En los relatos breves “Historia silenciosa” y “La muerte del padre”, Walter Benjamin le confiere importancia capital a una maleta: el primero cuenta el bochornoso malentendido de un estudiante que vuelve de Suiza a la universidad. Molesto por los días lluviosos que le impidieron disfrutar el fin de semana y harto de la incomodidad del vagón de tercera clase, el repentino encuentro con una chica de la que está enamorado aligera su ansiedad por llegar al campus. Sin proponérselo, el estudiante sigue los pasos de la chica que hace malabares con una enorme y fea maleta. Toma el mismo tranvía que ella, aunque no es su línea, y se interna hasta una oscura y distante latitud que empeora su aspecto debido a un súbito aguacero. El estudiante se recrimina a sí mismo lo que considera una estúpida esclavitud por una mujer para la que él ni siquiera existe, y aparte, bajo una cruel caída de agua, pero cuando ella desciende del tranvía, sin pensarlo siquiera, le arrebata la maleta al conductor y la arrastra unos cien pasos hasta la puerta en la que la joven desaparece sin mirarlo, sin darle las gracias. Perplejo, el estudiante se hunde en la acuosa noche con las manos en los bolsillos y una sola palabra en la cabeza: “Maletero”.

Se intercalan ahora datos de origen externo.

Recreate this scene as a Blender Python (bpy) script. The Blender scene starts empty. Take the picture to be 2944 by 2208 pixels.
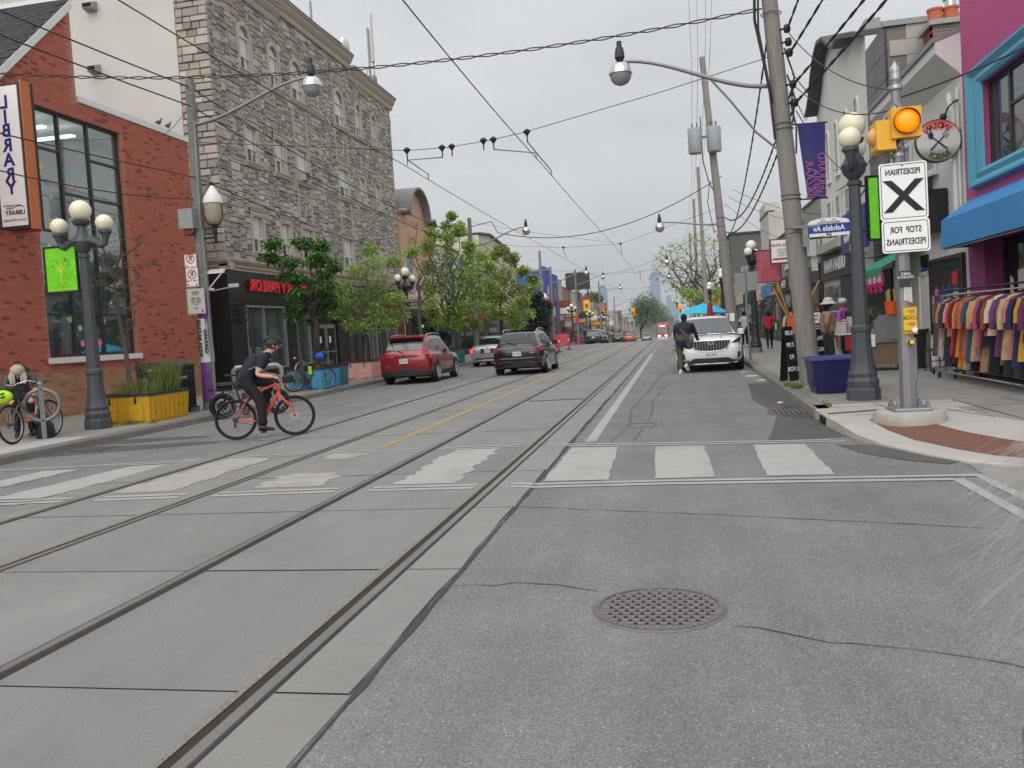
import bpy, bmesh, math, random
from mathutils import Vector, Matrix
R_=math.radians; pi=math.pi
random.seed(11)
S=bpy.context.scene; COL=S.collection
# ---------------------------------------------------------------- camera
CAMH=1.52; FPX=2400.0; IW=2944.0
def _basis(th,p,r):
    th,p,r=R_(th),R_(p),R_(r)
    fw=Vector((-math.sin(th)*math.cos(p),math.cos(th)*math.cos(p),-math.sin(p)))
    rt=Vector((math.cos(th),math.sin(th),0)); up=rt.cross(fw)
    return rt*math.cos(r)-up*math.sin(r), up*math.cos(r)+rt*math.sin(r), fw
CR,CU,CF=_basis(11.155828,2.6,3.6); CCX,CCY=1472.0,1066.517; CC=Vector((0,0,CAMH))
cd=bpy.data.cameras.new('camera'); cam=bpy.data.objects.new('camera',cd); COL.objects.link(cam)
mw=Matrix.Identity(4)
for i in range(3): mw[i][0]=CR[i]; mw[i][1]=CU[i]; mw[i][2]=-CF[i]; mw[i][3]=CC[i]
cam.matrix_world=mw
cd.sensor_width=36; cd.lens=FPX/IW*36; cd.shift_y=-(1104-CCY)/IW; cd.clip_start=0.05; cd.clip_end=9000
cd.dof.use_dof=True; cd.dof.focus_distance=16; cd.dof.aperture_fstop=9
S.camera=cam
# ---------------------------------------------------------------- sky, sun, exposure
W=bpy.data.worlds.new('World'); S.world=W; W.use_nodes=True
nt=W.node_tree; nt.nodes.clear(); N=nt.nodes.new; LK=nt.links.new
SUN_EL,SUN_AZ=R_(42),R_(188)
sky=N('ShaderNodeTexSky'); sky.sky_type='NISHITA'; sky.sun_disc=False; sky.sun_elevation=SUN_EL; sky.sun_rotation=SUN_AZ
sky.air_density=1.5; sky.dust_density=4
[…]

El segundo es un relato consanguíneo: un telegrama inesperado orilla a Otto a claudicar del placentero asueto en la Riviera y de los brazos de una mujer casada. Su padre ha muerto, debe volver a la ciudad en que nació. En la residencia familiar, Otto elude el ánimo luctuoso en la ingente y desordenada biblioteca paterna, conversando con su madre o evitando el pésame de los extraños, hasta que halla con quien embellecer “la angustia mezquina de esos días de duelo”: la joven sirvienta rubia, a la que besa una noche en el pasillo silencioso, y con la que una tarde se recuesta en el diván en que el difunto pasó sus últimas horas. Dos días después de ese íntimo episodio, Otto decide volver a la universidad. La sirvienta lo acompaña a la estación, ahora es ella quien arrastra la maleta. Y como en el andén hay mucha gente, Otto se despide con un glacial saludo de mano. En el vagón, antes de dormitar, se hace una pregunta: “¿Qué diría mi padre?”

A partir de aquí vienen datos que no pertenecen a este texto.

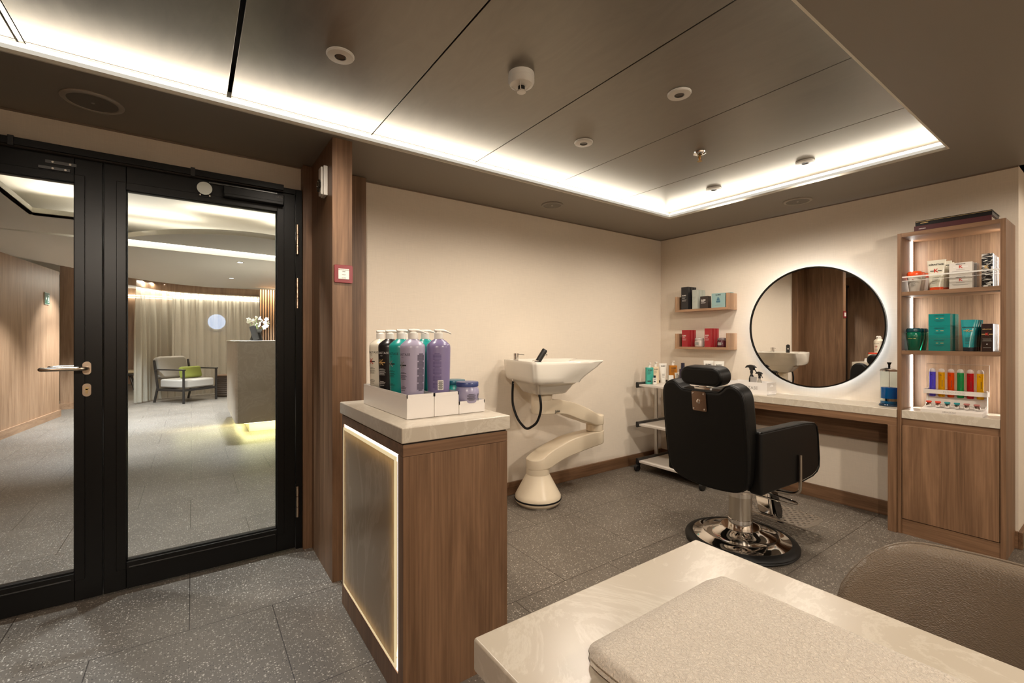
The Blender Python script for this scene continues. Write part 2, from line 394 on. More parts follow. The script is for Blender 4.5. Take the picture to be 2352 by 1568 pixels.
# ------------------------------------------------------------------ glazed double door (black metal)
YF = 2.76
g = G().box(.474, .506, YF + .004, 2.88, 0, 2.018).box(-1.0, -.982, YF + .004, 2.88, 0, 2.018).box(-.982, .474, YF + .004, 2.88, 1.990, 2.018)
frame_o = struct('door_frame', g, black_metal, bevel=.002)
def leaf(name, x0, x1, gx0, gx1, hinge):
    t = bpy.data.objects.new(name, None); C.objects.link(t); t.location = (x0, YF, 0); t['kind'] = 'structure'
    ox = x0
    g = G(); B = lambda a, b, c, d, y0=0, y1=.06: g.box(a - ox, b - ox, y0, y1, c, d)
    B(x0, gx0, .012, 1.986); B(gx1, x1, .012, 1.986); B(gx0, gx1, .012, .138); B(gx0, gx1, 1.877, 1.986)
    g.build('leaf_frame', black_metal, t, bevel=.003)
    g = G()
    for a, b, c, d in ((gx0 - .035, gx0, .105, 1.91), (gx1, gx1 + .035, .105, 1.91), (gx0, gx1, .105, .138), (gx0, gx1, 1.877, 1.91)): g.box(a - ox, b - ox, -.006, .01, c, d)
    g.build('glazing_bead', black_metal, t, bevel=.002)
    g = G().box(gx0 - ox + .0, gx1 - ox, .026, .034, .138, 1.877); g.build('glass_pane', pane_m, t)
    g = G()
    for a in (gx0 - .0, gx1 - .004): g.box(a - ox, a - ox + .004, .012, .03, .138, 1.877)
    g.box(gx0 - ox, gx1 - ox, .012, .03, .138, .142); g.box(gx0 - ox, gx1 - ox, .012, .03, 1.873, 1.877)
    g.build('gasket', rubber, t)
    g = G().box(gx0 - ox + .01, gx1 - ox - .01, -.0075, -.006, .112, .117); g.build('bead_edge', pm('worn_metal_edge', (.10, .10, .10), .25, .8), t)
    if hinge:
        for z0, z1 in ((1.652, 1.818), (1.351, 1.520), (.185, .356)):
            h = G(); dz = (z1 - z0 - .004) / 3
            for k in range(3): h.cyl((x1 - ox + .010, -.008, z0 + k * (dz + .002)), (x1 - ox + .010, -.008, z0 + k * (dz + .002) + dz), .0085, 14)
            h.build('hinge', nickel, t, smooth=True)
    return t
dr = leaf('door_1', -.3315, .470, -.252, .378, True)
dl = leaf('door_2', -.980, -.3345, -.910, -.428, False)
# handle set on the left leaf (local origin x=-1.136)
hx = -.386 + .980
def stadium(w_, h_, n=10): return rrect(w_, h_, w_ / 2 - .0005, n)
for zz in (1.049, .951):
    g = G().prism([(hx + u, zz + v) for u, v in stadium(.029, .058)], -.009, 0, 'y'); g.build('rosette', nickel, dl, smooth=True)
g = G().tube(catmull([(hx, 0, 1.049), (hx, -.035, 1.049), (hx - .006, -.054, 1.049), (hx - .03, -.060, 1.049), (hx - .08, -.060, 1.049), (hx - .118, -.060, 1.049), (hx - .136, -.054, 1.049), (hx - .14, -.042, 1.049), (hx - .14, -.022, 1.049)], 5), .0085, 14)
g.build('lever_handle', nickel, dl, smooth=True)
g = G().tube(catmull([(hx, .06, 1.049), (hx, .10, 1.049), (hx - .03, .12, 1.049), (hx - .12, .12, 1.049), (hx - .14, .10, 1.049)], 5), .0085, 12); g.build('outer_lever_handle', nickel, dl, smooth=True)
g = G().prism([(hx + u, .958 + v) for u, v in rrect(.014, .014, .0068)], -.012, -.008, 'y').prism([(hx + u, .946 + v) for u, v in rrect(.008, .022, .003)], -.012, -.008, 'y')
g.build('lock_cylinder', pm('brass_cylinder', (.55, .42, .22), .3, 1), dl, smooth=True)
g = G().box(.46, .56, -.004, 0, 1.942, 1.957).box(.44, .54, -.0075, 0, 1.915, 1.928); g.build('strike_plate', pm('dark_steel_plate', (.09, .09, .09), .4, .8), dl, bevel=.001)
for xx, zz in ((.485, 1.949), (.54, 1.949), (.485, 1.921), (.525, 1.921)): G().cyl((xx, -.009, zz), (xx, -.003, zz), .004, 10).build('screw', brushed_steel, dl)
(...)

Es complicado determinar el origen y la época de muchos de los textos de Walter Benjamin. Se dice que la mayoría de sus trabajos narrativos los escribió en Ibiza, entre 1932 y 1933, no sólo su primer exilio del nazismo sino la isla en la que trabó amistades y cosechó ciertas enemistades, donde se enamoró y experimentó, donde enfermó. Tras Ibiza, la maleta iba a ser su infausta compañera cuando fue a Svenborg, Dinamarca, a casa de Bertolt Brecht, y luego a San Remo, Italia. Cuando decidió abandonar Berlín definitivamente y alcanzar París, y durante los duros traslados de septiembre de 1940, ese periplo fatigoso que culminó en una habitación del Hotel Francia en Portbou, España.

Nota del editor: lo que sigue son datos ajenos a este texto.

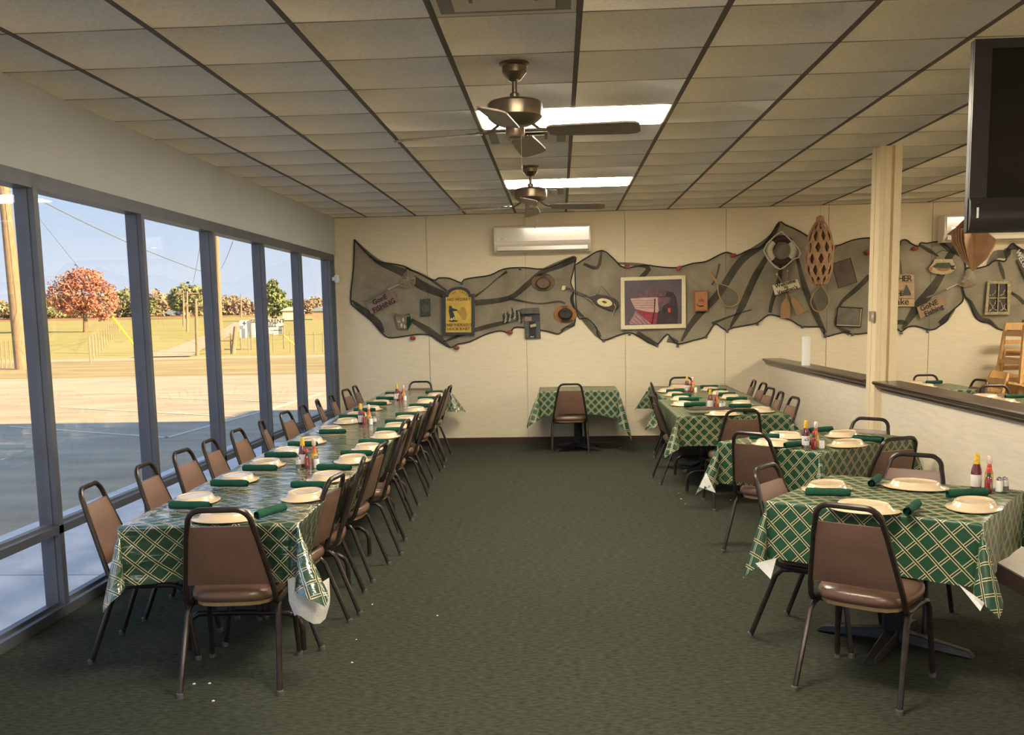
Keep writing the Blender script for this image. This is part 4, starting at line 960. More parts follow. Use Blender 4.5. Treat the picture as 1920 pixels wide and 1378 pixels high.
# ================================================================== WALL DECOR
def pxpoly(pts, s, ox, oy): return [(ox + a / s, oy + b / s) for a, b in pts]
def wprism(mb, poly, d0, d1):
    return mb.prism(poly, lambda a, b, d: on_wall(a, b, d), d0, d1)
def wall_thing(name, label, cat, px, py):
    p = on_wall(px, py, .012); return thing(name, label, cat, p), p
def wpart(name, mt, root, p0, poly, d0, d1, **k):
    mb = MB(); wprism(mb, poly, d0, d1); mb.v = [tuple(Vector(v) - p0) for v in mb.v]; return mb.build(name, mt, root, **k)
def wtube(name, mt, root, p0, pts, r, off, closed=False, n=6, **k):
    mb = MB().tube([on_wall(a, b, off) - p0 for a, b in pts], r, n, closed); return mb.build(name, mt, root, smooth=True, **k)
def inside(poly, x, y):
    c = False; n = len(poly); j = n - 1
    for i in range(n):
        xi, yi = poly[i]; xj, yj = poly[j]
        if (yi > y) != (yj > y) and x < (xj - xi) * (y - yi) / (yj - yi + 1e-9) + xi: c = not c
        j = i
    return c
def smooth_line(pts, n=4):
    out = []
    for i in range(len(pts) - 1):
        p0 = pts[max(i - 1, 0)]; p1 = pts[i]; p2 = pts[i + 1]; p3 = pts[min(i + 2, len(pts) - 1)]
        for k in range(n):
            t = k / n
            out.append(tuple(.5 * (2 * p1[d] + (p2[d] - p0[d]) * t + (2 * p0[d] - 5 * p1[d] + 4 * p2[d] - p3[d]) * t * t + (-p0[d] + 3 * p1[d] - 3 * p2[d] + p3[d]) * t ** 3) for d in (0, 1)))
    out.append(pts[-1]); return out
def make_net(label, outline, px, py, folds, floats, weights, rope_open=None):
    root, p0 = wall_thing('fishing_net', label, 'net', px, py)
    # net surface: triangulated outline, subdivided and gently billowed
    bm = bmesh.new(); vs = [bm.verts.new((a, -b, 0)) for a, b in outline]; f = bm.faces.new(vs)
    bmesh.ops.triangulate(bm, faces=[f])
    for _ in range(3):
        long_e = [e for e in bm.edges if e.calc_length() > 22]
        if long_e: bmesh.ops.subdivide_edges(bm, edges=long_e, cuts=1); bmesh.ops.triangulate(bm, faces=bm.faces)
    for v in bm.verts:
        a, b = v.co.x, -v.co.y; off = .027 + .007 * math.sin(a * .05 + b * .09) + .005 * math.sin(a * .13 - b * .05); v.co = on_wall(a, b, off) - p0
    me = bpy.data.meshes.new('net_mesh'); bm.to_mesh(me); bm.free(); me.materials.append(MATS['net_mesh'])
    for p in me.polygons: p.use_smooth = True
    o = bpy.data.objects.new('net_mesh', me); COL.objects.link(o); o.parent = root
    ol = rope_open or (outline + [outline[0]])
    if rope_open: 
        for seg in (rope_open if isinstance(rope_open[0], list) else [rope_open]):
            wtube('border_rope', 'rope_black', root, p0, smooth_line(seg, 3), .0085, .026)
    else: wtube('border_rope', 'rope_black', root, p0, smooth_line(ol, 3), .0085, .026)
    for pts, wds in folds:
        L = smooth_line(pts, 4); n = len(L); mb = MB(); vs = []; fs = []
        for i, (a, b) in enumerate(L):
            t = i / (n - 1) * (len(wds) - 1); k = min(int(t), len(wds) - 2); wd = wds[k] + (wds[k + 1] - wds[k]) * (t - k)
            a2, b2 = L[min(i + 1, n - 1)]; a1, b1 = L[max(i - 1, 0)]; tx, ty = a2 - a1, b2 - b1; l = math.hypot(tx, ty) or 1; nx, ny = -ty / l, tx / l
            for s_, off in ((-1, .024), (-.3, .034), (.4, .030), (1, .024)): vs.append(on_wall(a + nx * wd / 2 * s_, b + ny * wd / 2 * s_, off) - p0)
        for i in range(n - 1):
            for k in range(3): fs.append((i * 4 + k, i * 4 + k + 1, i * 4 + k + 5, i * 4 + k + 4))
        mb.add(vs, fs).build('gathered_fold', 'net_fold', root, smooth=True, fix=False)
    for (a, b, ang) in floats:
        c = on_wall(a, b, .045) - p0; M = Matrix.Rotation(math.radians(ang), 3, 'Y') @ Matrix.Rotation(PI / 2, 3, 'Y')
        MB().lathe([(.006, -.036), (.018, -.028), (.024, -.008), (.024, .008), (.018, .028), (.006, .036)], 14, c, M=M).build('float', 'float_red', root, smooth=True)
    for (a, b) in weights:
        c = on_wall(a, b, .03) - p0; MB().lathe([(.010, -.016), (.016, -.010), (.016, .010), (.010, .016)], 12, c, M=Matrix.Rotation(PI / 2, 3, 'Y')).build('weight', 'lead', root, smooth=True)
    return root
C1 = (3.84, 630, 400); C2 = (3.4909, 1100, 380); C6 = (6.892, 1680, 440)
n1 = pxpoly([(133, 188), (190, 255), (290, 340), (400, 362), (490, 380), (560, 415), (700, 480), (740, 465), (820, 468), (900, 500), (925, 475), (1010, 460), (1110, 445), (1210, 400), (1350, 390), (1500, 400), (1640, 345), (1722, 313), (1722, 355), (1705, 430), (1690, 500), (1712, 560), (1700, 620), (1720, 700), (1715, 800), (1650, 820), (1605, 868), (1530, 850), (1470, 840), (1330, 820), (1280, 825), (1250, 860), (1180, 845), (1080, 870), (960, 925), (880, 940), (825, 965), (760, 930), (690, 880), (600, 870), (520, 880), (400, 895), (340, 870), (250, 770), (140, 680), (105, 620), (125, 400)], *C1)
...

Una maleta es insuficiente para alojar una vida pero quien lleva a cuestas un equipaje ajeno es proclive a imaginar que ahí transporta una porción vital del genuino propietario. Una maleta, sugiere Benjamin en esos cuentos, concede a quien la arrastra la ilusión de remolcar al otro, mas lo cierto es que de lo único que tira es del ínfimo depósito de objetos personales, indefinidos, misteriosos, quizá entre estos se halle el instrumento o la sustancia para hacerse a un lado de este mundo (como acaso sucedió con el propio filósofo y ensayista alemán). A fin de cuentas, no hay lugar a equívoco: la maleta advierte una permanencia momentánea, la irremediable despedida.